The Importance of Posture in Neighborhood Work

05-25-2018

Many Christians, desiring to put their faith into action, go into under resourced neighborhoods to share the love of Jesus and generously give their time, talents, and resources to help their neighbors.  We want to multiply these intentions, not paralyze the church into inaction. However…

We must change our posture and approach when engaging as the church in under resourced neighborhoods.

As disciples of Jesus, we readily follow him into service.  Some even follow Jesus into his ministry to the “least of these” (Matthew 25:40) — the marginalized of society.  But we also must model the posture Jesus used when working with people that needed restoration.

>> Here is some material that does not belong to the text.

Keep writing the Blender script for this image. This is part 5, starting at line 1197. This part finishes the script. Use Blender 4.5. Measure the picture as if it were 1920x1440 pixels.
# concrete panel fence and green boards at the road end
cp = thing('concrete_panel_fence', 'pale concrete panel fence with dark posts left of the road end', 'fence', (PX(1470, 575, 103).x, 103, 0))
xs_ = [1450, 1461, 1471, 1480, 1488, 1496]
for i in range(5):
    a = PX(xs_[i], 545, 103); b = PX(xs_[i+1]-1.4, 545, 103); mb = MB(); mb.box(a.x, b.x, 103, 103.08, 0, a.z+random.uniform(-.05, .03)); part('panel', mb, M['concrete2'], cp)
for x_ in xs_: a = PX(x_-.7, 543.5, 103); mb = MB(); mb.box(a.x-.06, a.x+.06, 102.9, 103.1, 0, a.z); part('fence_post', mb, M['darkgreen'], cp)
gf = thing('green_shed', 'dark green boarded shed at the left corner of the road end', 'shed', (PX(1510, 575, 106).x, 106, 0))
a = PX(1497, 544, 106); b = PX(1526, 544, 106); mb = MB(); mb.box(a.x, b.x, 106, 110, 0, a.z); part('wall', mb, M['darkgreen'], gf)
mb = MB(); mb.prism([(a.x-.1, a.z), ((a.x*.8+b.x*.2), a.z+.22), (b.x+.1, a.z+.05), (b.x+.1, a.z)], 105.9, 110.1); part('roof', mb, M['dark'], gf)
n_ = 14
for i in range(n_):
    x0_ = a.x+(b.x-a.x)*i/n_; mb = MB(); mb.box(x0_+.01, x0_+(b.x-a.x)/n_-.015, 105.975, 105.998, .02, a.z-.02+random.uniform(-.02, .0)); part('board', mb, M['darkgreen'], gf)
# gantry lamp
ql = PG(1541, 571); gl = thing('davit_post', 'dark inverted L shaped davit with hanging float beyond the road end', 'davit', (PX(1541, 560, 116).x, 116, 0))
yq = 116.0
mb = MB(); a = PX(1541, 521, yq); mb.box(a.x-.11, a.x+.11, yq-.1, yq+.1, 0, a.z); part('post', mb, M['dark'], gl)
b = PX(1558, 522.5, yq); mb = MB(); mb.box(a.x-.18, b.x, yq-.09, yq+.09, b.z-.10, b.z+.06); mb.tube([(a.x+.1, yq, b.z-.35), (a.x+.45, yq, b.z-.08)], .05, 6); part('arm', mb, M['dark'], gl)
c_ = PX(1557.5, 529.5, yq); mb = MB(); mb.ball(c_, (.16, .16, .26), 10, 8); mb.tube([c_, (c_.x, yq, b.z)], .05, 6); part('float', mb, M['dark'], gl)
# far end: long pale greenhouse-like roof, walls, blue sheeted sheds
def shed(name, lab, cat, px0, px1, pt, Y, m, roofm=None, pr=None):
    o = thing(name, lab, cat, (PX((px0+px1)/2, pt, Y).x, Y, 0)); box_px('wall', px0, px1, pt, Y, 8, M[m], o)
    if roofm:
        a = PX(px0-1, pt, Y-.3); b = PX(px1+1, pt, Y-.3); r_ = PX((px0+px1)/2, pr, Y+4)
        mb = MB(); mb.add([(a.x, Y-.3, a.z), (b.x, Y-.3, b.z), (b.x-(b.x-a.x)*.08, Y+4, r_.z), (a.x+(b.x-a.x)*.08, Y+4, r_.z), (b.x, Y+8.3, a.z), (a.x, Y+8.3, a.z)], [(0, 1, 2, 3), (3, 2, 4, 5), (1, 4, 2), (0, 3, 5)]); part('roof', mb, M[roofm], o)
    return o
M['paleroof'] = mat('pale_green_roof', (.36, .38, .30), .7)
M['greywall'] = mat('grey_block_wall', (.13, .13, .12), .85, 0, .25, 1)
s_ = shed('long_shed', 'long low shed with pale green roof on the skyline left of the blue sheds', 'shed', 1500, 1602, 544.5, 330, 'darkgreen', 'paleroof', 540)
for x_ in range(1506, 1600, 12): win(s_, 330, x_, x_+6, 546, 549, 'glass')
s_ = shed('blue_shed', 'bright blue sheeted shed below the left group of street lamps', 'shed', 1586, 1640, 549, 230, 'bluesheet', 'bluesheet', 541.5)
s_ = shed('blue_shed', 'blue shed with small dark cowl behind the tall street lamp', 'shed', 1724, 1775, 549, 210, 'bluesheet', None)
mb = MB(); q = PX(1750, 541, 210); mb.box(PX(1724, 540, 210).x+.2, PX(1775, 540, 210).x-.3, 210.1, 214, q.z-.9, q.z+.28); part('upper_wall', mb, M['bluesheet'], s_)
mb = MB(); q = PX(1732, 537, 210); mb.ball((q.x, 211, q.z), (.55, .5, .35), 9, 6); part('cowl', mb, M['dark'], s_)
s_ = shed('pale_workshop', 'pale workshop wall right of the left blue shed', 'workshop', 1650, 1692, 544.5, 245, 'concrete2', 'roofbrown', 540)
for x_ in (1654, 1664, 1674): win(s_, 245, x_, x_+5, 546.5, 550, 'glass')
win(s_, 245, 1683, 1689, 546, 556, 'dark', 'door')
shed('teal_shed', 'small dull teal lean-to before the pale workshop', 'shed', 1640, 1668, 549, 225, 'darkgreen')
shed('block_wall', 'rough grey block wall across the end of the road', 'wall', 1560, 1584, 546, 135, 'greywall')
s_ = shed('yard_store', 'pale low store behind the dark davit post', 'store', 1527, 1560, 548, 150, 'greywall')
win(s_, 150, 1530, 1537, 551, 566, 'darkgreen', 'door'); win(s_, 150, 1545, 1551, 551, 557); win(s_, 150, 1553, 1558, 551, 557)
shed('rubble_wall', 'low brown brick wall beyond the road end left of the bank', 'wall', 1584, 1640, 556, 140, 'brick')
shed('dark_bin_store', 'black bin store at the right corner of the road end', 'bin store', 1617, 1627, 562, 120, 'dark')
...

Think of Jesus’ life and ministry to the marginalized and how he positioned himself.  He went to them, ate with them, walked alongside them, talked with them, sat with them, and listened to them.  In everything, he built relationships and conveyed the truth that they belonged with him and he to them.

Sometimes, even in the name of serving, people position themselves above or apart from those they serve.  Their action is right, but their posture is wrong. They stand in a position of privilege and power.  They serve from the other side of the table, and then they leave the neighborhood until it is time to serve again next month, quarter, or year.

If you are feeling bad at this point, please don’t!  We want to affirm any impulse, especially when compelled by faith, to love neighbors.  Just as we must deepen our understanding of scripture, prayer, worship, and other fundamental areas of Christian faith, we also need to grow in our understanding of what it means to serve in the way of Jesus. 

To that end, here are some practical tips we’ve learned along the way:

  1. Put on God's glasses.  It is crucial to see neighbors in under resourced neighborhoods as people of infinite worth, not as people of need.  They are made in His image and carry inherent dignity, worth, and purpose.
  2. Join existing activities.  It is tempting to go into neighborhoods, see great needs, and want to start new events or initiatives.  But there are already people in the neighborhood who care and are working on solutions!  Try joining what they’re already doing in their neighborhood.
  3. Come around the table.  This has two meanings. (1) If you are serving at a table for some event or service opportunity, don’t stand behind it the whole time. Come around and sit or stand next to people!  (2) Always sit around the table with neighbors when eating or discussing. These simple actions help take you beyond a service role and into relationship.
  4. Ask lots of questions then actively listen.  Neighbors are the experts of their neighborhoods.  Asking them questions that allow them to share their expertise with you dramatically changes your position.  Then, you have to do the really difficult work of listening without interjecting and placing yourself into the expert position.
  5. Repeat presence.  Nothing builds trust faster than loving, consistent presence.  However, that process is not fast. If you continue to show up and invest with appropriate posture, neighbors will be more likely to open up and receive the love of Christ through you.

What other ideas, learned practices, and tips can you think of to encourage appropriate posture when engaging in neighborhood revitalization?